4.  Gaming the system.
When teams think they have a secret tactic not available to their opponents, they will look to game it for their benefit.  So if every team has the epiphany that we can't be scored on if we have the puck, they will adopt tactics to give them maximum puck possession time.  Whereas before, puck possession might have had value as a way to compare teams because they were unaware that they were being measured for it, now it's an objective in itself.  And any time a predictive factor turns into a lever to be pulled, it loses its value.  Ask any experienced stock trader - a winning formula quickly gets copied, and when everyone does it, it can't be a winning formula any longer. 
 
5.  Suspicion of the eyes.
Kyle Dubas supposedly said that your eyes are liars, when asked about what is ridiculed as the eye test.  How did he know this, other than the fact that he could cite examples where the conclusions reached by the eyes did not agree with his numbers?  The question is not merely rhetorical; he has a department he calls R&D, which suggests he thinks they engage in research.  But research involves changing a variable and testing its effect on the outcome; difficult to do in something as complex as a hockey game.  What his department is likely doing is called data mining.  That is, analyzing any metric they can lay their hands on, and looking for correlations with wins.  And I should point out that data mining is considered bush-league by legitimate statisticians.  Basically, you can find all sorts of spurious trends in a mess of data, and they mean nothing by themselves.  It's like picking letters at certain intervals in the Bible, or Shakespeare, and claiming to find hidden messages.  It's not denying the value of those texts to point out that this is a misuse.
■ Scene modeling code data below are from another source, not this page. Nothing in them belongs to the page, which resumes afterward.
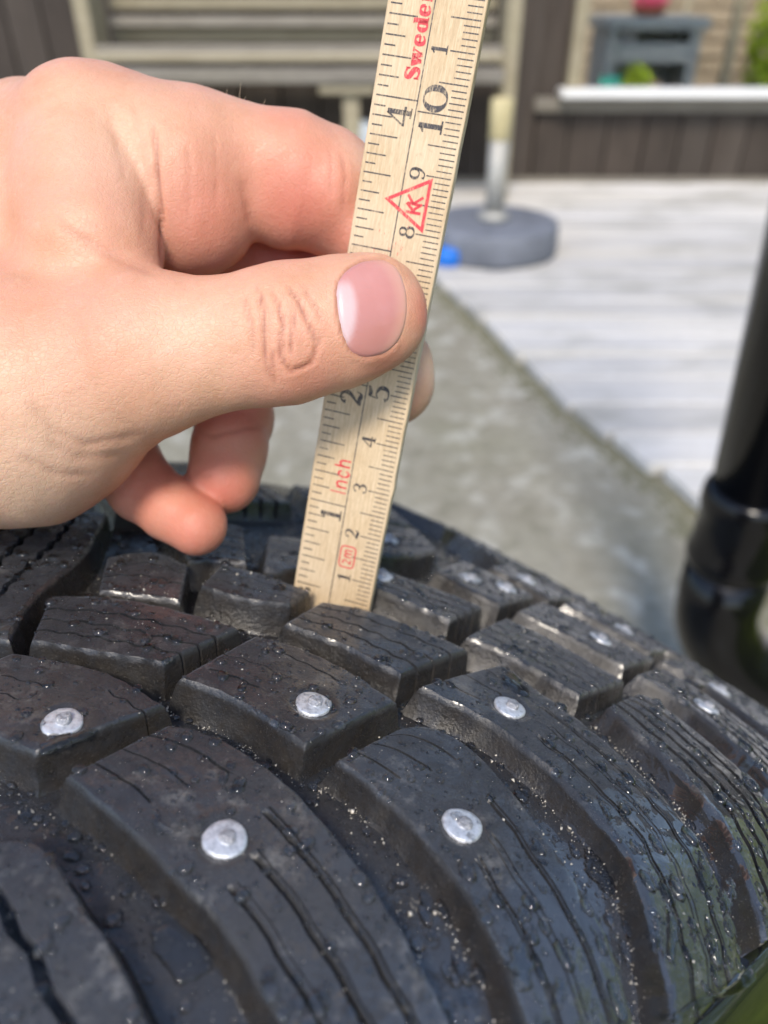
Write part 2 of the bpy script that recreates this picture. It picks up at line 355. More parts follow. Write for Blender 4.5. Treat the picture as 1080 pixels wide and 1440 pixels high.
M_leaf = simple('leaf_green', (.13, .24, .02), .6, .5, 40); M_leafy = simple('leaf_yellow_green', (.36, .47, .02), .6, .4, 30); M_pink = simple('pink_petals', (.72, .10, .17), .6, .3, 40)
M_pot = simple('turquoise_glaze', (.03, .30, .22), .3, .2); M_pot2 = simple('terracotta_pot', (.35, .13, .07), .8, .2); M_pot3 = simple('white_glaze', (.6, .6, .62), .4, .1)
potp = lambda r, h: [(r * .7, 0), (r, h), (r * .92, h), (r * .85, h * .8)]
P = on_wall(905, 90, GY - .24)
leafy('potted_plant', P[0] - .03, GY - .26, 0.20, .075, .10, 260, M_leafy, .018, 'bright yellow green bushy plant in front of the potting bench', 'plant', ('pot', [(.05, -.2), (.07, -.02), (.06, 0)], M_pot2))
P = on_wall(858, 92, GY - .2)
leafy('potted_plant', P[0], GY - .24, .27, .03, .02, 30, M_leaf, .012, 'small plant in a turquoise glazed pot at the bench end', 'plant', ('pot', [(.045, -.27), (.05, .08), (.04, .08), (.035, .03)], M_pot))
P = on_wall(908, 18, GY)
leafy('flower_pot', P[0], GY - .05, zt + .03, .075, .028, 150, M_pink, .016, 'pink flowers in a low dish on top of the potting bench', 'flowers', ('pot', [(.05, -.03), (.08, 0), (.07, 0)], M_pot2))
P = on_wall(880, 55, GY)
leafy('flower_pot', P[0], GY - .02, z2 + .03, .05, .03, 60, M_pot3, .016, 'white flowering pot standing on the middle shelf of the bench', 'flowers', ('pot', [(.04, -.03), (.055, .02), (.045, .02)], M_pot3))
A = on_wall(975, 40, GY + .1); B = on_wall(945, 112, GY + .1)
bm = bmesh.new(); tube(bm, [(B[0] - .04, GY + .16, 0), (A[0] + .06, GY + .40, A[2] + .12)], .022, 8); bm_obj('garden_pole', bm, M_tan, None, label='slanting pale wooden pole leaning on the tan brick wall', category='pole')
A = on_wall(1026, 60, GY); bm = bmesh.new(); box(bm, A[0] - .01, A[0] + .03, GY - .02, GY + .02, 0, 1.1); bm_obj('garden_post', bm, M_tan, None, .004, 1, label='thin upright tan post beside the green hedge behind the window', category='post')
P = on_wall(1110, 40, GY)
leafy('garden_shrub', P[0] + .08, GY, 0.0, .24, .48, 3000, M_leafy, .026, 'tall bright green shrub behind the right end of the window', 'shrub', ('stem', [(.03, 0), (.02, .7)], M_tan))
# hedge at the far side of the lawn: out of the picture, but the wet shoulder of the tyre mirrors it
def hedge():
    V = []; F = []
    for i in range(16000):
        x = 3.2 + abs(random.gauss(0, .35)); y = random.uniform(-6, 2.6); h = random.uniform(0, 2.2) + .25 * math.sin(y * 2.3) * random.random()
        p = Vector((x, y, h)); u = Vector((random.gauss(0, 1), random.gauss(0, 1), random.gauss(0, 1))).normalized() * .055; v = u.orthogonal().normalized() * .035
        k = len(V); V += [tuple(p - u), tuple(p + v), tuple(p + u), tuple(p - v)]; F.append((k, k + 1, k + 2, k + 3))
    t = empty('hedge', (3.6, -1.7, 0), label='tall yellow green garden hedge beyond the lawn', category='hedge')
    o = link('foliage', mesh_np('foliage', V, F, False), simple('hedge_leaf', (.44, .54, .03), .6, .4, 30), t); o.matrix_parent_inverse = Matrix.Translation((-3.6, 1.7, 0))
    bm = bmesh.new()
    for k in range(12): tube(bm, [(3.65, -5.6 + k * .7, 0), (3.68, -5.55 + k * .7, 1.7)], [.03, .012], 8)
    o = bm_obj('stem', bm, M_tan, t); o.matrix_parent_inverse = Matrix.Translation((-3.6, 1.7, 0))
hedge()
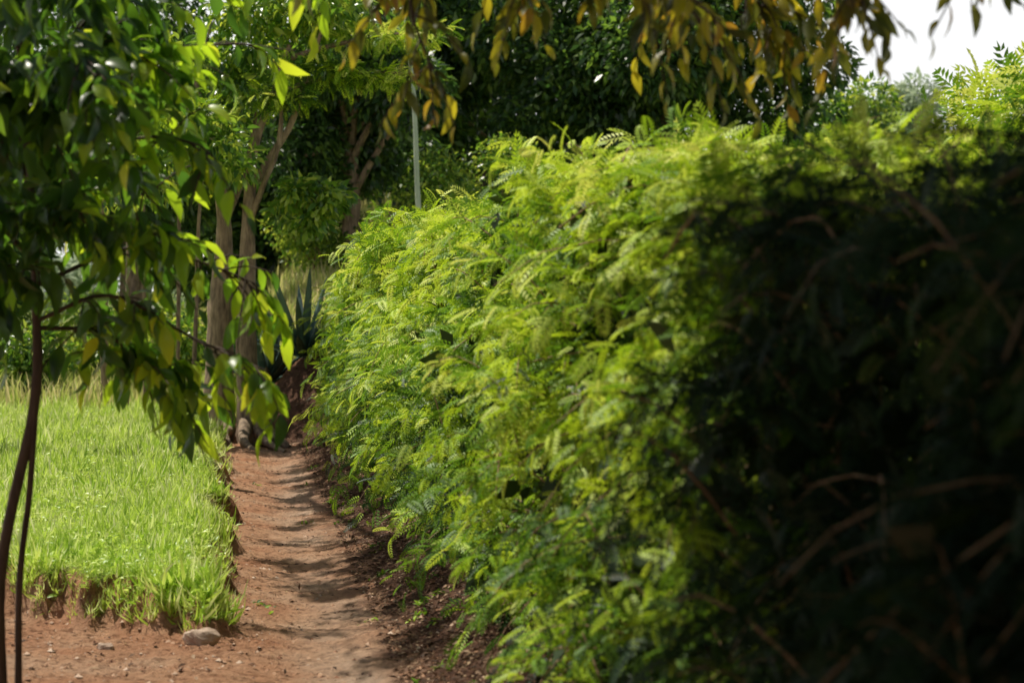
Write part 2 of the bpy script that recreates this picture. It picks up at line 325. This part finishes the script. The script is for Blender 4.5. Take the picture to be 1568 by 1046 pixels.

​In the end, success requires wisdom, and analytics doesn't furnish it.  You need to be able to watch a game, see the places where the lineup fails, and fix those places.  And you need to be able to do it in defiance of some number that suggests a player is a gem, when it's clear that's not the case.  And that means trusting what you see, and stubbornly sticking to it.  Someone who does it right time after time is worth quite a bit of money.  By contrast, if wisdom was reducible to a number, no executive would be worth more than a respectable middle class salary.  Ask yourself this:  Since Lou Lamoriello went to the Islanders and Kyle Dubas took over the Leafs, what do the fortunes of both teams suggest in terms of which approach works?